==== GIVEN RECORDS

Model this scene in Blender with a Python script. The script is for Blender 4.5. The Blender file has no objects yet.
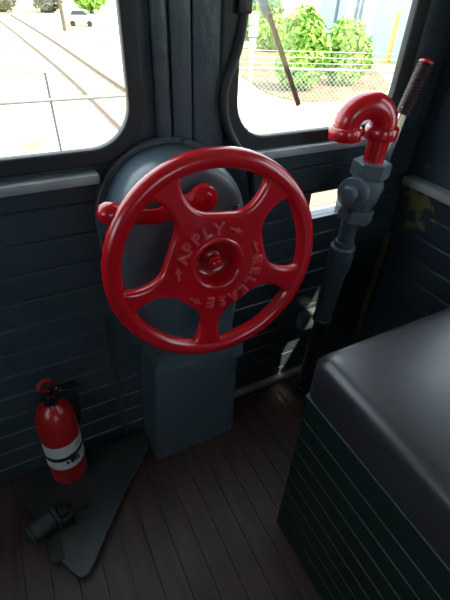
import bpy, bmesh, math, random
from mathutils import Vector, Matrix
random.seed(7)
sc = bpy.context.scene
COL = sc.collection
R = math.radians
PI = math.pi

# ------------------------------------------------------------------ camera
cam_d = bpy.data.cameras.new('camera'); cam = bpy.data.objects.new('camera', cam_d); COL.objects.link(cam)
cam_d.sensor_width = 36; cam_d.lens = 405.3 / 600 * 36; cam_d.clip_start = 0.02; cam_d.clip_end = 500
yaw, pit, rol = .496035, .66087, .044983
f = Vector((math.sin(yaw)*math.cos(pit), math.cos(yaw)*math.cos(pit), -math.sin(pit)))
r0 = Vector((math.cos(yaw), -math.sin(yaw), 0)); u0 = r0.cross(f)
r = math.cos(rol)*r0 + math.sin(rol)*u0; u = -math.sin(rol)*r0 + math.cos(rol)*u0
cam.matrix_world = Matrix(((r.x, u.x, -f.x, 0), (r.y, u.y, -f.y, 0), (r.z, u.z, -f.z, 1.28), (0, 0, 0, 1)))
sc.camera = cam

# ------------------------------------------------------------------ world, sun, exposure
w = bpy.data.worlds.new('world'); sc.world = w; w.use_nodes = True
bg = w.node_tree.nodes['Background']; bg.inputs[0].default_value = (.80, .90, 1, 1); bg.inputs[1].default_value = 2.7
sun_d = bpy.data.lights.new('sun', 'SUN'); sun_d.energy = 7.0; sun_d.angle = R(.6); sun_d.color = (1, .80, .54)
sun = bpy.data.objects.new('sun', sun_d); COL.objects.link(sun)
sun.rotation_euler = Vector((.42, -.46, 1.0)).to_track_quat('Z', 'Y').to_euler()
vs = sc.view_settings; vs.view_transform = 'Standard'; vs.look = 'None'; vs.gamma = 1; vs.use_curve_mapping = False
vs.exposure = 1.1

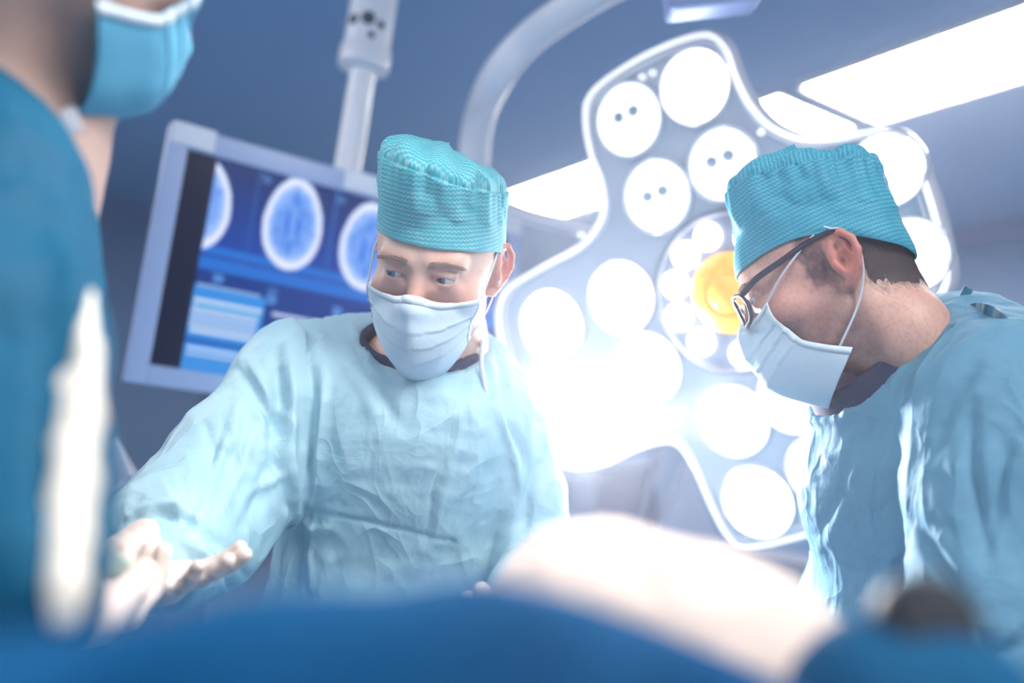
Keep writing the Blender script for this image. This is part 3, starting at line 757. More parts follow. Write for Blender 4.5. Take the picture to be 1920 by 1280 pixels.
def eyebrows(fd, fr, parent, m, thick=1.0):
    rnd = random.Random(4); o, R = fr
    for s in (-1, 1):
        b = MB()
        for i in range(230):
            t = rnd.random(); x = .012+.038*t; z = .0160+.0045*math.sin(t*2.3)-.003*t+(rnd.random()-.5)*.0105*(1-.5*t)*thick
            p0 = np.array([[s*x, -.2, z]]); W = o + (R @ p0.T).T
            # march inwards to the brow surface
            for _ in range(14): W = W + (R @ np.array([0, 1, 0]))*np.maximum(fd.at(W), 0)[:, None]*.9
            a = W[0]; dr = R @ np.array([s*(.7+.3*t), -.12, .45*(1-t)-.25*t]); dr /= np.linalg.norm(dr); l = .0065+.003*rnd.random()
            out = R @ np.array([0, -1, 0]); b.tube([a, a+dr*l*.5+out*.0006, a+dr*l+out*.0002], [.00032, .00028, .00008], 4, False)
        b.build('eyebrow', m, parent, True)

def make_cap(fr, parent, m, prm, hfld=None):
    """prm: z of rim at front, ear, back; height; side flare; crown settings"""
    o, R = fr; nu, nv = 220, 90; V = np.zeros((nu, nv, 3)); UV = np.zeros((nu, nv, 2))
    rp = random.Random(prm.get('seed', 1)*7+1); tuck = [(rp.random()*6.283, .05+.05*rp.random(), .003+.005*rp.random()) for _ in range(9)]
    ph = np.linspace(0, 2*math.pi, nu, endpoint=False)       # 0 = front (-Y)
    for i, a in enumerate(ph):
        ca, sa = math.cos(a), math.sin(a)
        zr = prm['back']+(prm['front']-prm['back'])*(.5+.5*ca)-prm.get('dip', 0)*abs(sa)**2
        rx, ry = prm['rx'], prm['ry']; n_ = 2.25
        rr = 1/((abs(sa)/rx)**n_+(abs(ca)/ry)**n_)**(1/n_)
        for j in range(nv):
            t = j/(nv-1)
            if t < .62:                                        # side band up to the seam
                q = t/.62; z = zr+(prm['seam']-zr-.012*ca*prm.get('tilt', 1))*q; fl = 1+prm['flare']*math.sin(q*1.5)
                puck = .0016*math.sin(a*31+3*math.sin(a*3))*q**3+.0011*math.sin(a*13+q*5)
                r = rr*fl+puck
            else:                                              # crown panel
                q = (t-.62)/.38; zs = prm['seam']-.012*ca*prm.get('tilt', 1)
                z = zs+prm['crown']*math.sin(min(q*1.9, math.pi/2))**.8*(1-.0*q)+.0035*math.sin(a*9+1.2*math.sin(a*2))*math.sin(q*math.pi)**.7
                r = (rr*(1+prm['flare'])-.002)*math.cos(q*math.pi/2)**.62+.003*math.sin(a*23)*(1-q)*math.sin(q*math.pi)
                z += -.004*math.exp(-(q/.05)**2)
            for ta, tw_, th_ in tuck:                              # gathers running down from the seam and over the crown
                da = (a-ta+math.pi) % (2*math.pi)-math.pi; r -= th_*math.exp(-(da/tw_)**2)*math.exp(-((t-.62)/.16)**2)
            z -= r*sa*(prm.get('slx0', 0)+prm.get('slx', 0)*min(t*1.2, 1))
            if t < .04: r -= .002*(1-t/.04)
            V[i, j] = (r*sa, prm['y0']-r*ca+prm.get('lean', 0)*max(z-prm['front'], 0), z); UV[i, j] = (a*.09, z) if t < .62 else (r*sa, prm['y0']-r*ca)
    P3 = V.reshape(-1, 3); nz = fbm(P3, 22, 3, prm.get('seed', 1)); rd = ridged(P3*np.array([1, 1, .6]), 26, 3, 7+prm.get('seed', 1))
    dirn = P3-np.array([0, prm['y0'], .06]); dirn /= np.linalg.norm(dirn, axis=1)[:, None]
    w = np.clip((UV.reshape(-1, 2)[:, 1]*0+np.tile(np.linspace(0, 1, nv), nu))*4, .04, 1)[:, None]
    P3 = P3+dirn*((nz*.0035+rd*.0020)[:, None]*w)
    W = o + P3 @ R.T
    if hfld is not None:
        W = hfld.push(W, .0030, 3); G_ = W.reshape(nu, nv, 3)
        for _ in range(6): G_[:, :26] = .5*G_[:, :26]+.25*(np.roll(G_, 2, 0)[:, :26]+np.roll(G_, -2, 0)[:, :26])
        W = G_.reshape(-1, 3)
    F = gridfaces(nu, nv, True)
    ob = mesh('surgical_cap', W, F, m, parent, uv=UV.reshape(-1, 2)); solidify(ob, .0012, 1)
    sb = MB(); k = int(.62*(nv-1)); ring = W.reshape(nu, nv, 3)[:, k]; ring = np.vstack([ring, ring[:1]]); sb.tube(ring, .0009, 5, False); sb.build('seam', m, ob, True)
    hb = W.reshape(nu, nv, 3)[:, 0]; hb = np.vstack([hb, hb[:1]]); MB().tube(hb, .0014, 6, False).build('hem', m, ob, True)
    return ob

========
==== GIVEN RECORDS

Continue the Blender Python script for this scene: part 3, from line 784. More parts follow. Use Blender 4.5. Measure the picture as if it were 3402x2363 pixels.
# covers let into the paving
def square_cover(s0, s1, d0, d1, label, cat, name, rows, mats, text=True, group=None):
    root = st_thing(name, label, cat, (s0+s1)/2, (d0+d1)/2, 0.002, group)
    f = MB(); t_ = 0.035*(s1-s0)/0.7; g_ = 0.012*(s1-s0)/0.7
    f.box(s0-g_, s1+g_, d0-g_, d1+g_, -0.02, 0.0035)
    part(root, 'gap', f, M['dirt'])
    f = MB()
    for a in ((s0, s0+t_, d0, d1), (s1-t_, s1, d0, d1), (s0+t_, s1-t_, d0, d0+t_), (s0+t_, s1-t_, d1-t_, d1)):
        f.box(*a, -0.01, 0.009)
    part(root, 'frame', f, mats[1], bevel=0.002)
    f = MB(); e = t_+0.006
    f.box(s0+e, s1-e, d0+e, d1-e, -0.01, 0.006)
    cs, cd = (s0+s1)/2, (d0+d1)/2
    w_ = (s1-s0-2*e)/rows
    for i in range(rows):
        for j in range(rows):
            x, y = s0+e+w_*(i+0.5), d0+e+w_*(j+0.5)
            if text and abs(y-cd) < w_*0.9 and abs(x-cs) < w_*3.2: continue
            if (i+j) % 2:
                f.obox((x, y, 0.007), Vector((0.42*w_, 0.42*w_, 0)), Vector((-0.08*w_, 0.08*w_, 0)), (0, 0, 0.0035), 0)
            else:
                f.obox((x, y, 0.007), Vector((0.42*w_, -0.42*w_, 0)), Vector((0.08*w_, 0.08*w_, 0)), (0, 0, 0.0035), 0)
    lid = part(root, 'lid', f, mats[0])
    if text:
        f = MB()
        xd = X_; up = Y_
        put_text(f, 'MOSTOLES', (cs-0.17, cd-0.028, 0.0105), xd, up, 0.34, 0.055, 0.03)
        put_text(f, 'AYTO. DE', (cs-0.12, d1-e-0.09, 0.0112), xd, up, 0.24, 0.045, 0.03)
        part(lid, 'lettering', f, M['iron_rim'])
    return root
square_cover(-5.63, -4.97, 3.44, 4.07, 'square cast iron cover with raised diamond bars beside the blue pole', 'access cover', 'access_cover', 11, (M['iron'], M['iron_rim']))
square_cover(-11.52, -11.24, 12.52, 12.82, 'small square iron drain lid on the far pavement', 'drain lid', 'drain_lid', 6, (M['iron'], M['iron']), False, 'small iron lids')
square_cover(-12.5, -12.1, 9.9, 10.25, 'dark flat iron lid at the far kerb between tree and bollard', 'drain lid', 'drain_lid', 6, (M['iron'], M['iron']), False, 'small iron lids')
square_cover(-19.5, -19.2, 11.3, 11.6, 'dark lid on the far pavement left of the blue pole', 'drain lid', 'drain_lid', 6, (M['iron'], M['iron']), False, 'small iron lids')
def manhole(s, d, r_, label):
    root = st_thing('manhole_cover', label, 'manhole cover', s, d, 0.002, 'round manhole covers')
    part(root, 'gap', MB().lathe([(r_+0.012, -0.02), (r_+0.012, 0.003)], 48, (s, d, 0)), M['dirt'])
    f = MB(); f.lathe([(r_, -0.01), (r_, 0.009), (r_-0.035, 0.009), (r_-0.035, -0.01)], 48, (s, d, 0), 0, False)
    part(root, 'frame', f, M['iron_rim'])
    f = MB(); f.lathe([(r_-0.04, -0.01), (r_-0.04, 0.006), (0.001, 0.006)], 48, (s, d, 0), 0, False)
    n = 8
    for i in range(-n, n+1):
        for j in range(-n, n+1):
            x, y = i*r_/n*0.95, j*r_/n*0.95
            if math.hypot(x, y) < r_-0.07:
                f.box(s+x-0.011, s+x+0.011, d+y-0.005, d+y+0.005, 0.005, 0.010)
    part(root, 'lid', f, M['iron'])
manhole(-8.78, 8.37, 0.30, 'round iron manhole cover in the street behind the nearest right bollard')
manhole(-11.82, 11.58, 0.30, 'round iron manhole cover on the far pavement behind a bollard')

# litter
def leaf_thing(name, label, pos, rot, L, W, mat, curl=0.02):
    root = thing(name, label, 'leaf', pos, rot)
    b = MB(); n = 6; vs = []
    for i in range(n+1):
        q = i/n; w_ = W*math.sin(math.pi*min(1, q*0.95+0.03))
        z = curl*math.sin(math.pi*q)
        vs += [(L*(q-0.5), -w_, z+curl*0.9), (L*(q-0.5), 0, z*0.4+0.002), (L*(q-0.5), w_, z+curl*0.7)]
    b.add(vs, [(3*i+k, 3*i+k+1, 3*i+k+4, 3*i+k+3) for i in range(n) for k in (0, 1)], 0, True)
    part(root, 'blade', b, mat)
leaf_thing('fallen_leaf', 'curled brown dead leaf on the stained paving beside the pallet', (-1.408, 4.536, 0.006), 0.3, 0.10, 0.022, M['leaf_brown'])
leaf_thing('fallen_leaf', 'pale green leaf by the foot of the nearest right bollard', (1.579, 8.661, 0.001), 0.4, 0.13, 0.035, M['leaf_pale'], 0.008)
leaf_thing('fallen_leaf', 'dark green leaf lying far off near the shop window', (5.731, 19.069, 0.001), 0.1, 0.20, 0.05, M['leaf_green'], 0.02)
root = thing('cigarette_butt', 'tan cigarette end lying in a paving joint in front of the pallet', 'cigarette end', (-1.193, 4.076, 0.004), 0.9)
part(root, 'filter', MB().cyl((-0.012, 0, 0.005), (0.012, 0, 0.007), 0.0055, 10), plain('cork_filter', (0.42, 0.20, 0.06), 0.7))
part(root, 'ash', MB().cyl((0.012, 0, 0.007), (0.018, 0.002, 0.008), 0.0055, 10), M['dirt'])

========

→ **WRITTEN REQUEST**
Give back only the lines from the one holding "Model this scene" through the one holding "sc.camera = cam", both kept, exactly as written. Omit the images.

→ **PROBLEM SOLUTION**
Model this scene in Blender with a Python script. The script is for Blender 4.5. The Blender file has no objects yet.
import bpy, bmesh, math, random
from mathutils import Vector, Matrix
random.seed(7)
sc = bpy.context.scene
COL = sc.collection
R = math.radians
PI = math.pi

# ------------------------------------------------------------------ camera
cam_d = bpy.data.cameras.new('camera'); cam = bpy.data.objects.new('camera', cam_d); COL.objects.link(cam)
cam_d.sensor_width = 36; cam_d.lens = 405.3 / 600 * 36; cam_d.clip_start = 0.02; cam_d.clip_end = 500
yaw, pit, rol = .496035, .66087, .044983
f = Vector((math.sin(yaw)*math.cos(pit), math.cos(yaw)*math.cos(pit), -math.sin(pit)))
r0 = Vector((math.cos(yaw), -math.sin(yaw), 0)); u0 = r0.cross(f)
r = math.cos(rol)*r0 + math.sin(rol)*u0; u = -math.sin(rol)*r0 + math.cos(rol)*u0
cam.matrix_world = Matrix(((r.x, u.x, -f.x, 0), (r.y, u.y, -f.y, 0), (r.z, u.z, -f.z, 1.28), (0, 0, 0, 1)))
sc.camera = cam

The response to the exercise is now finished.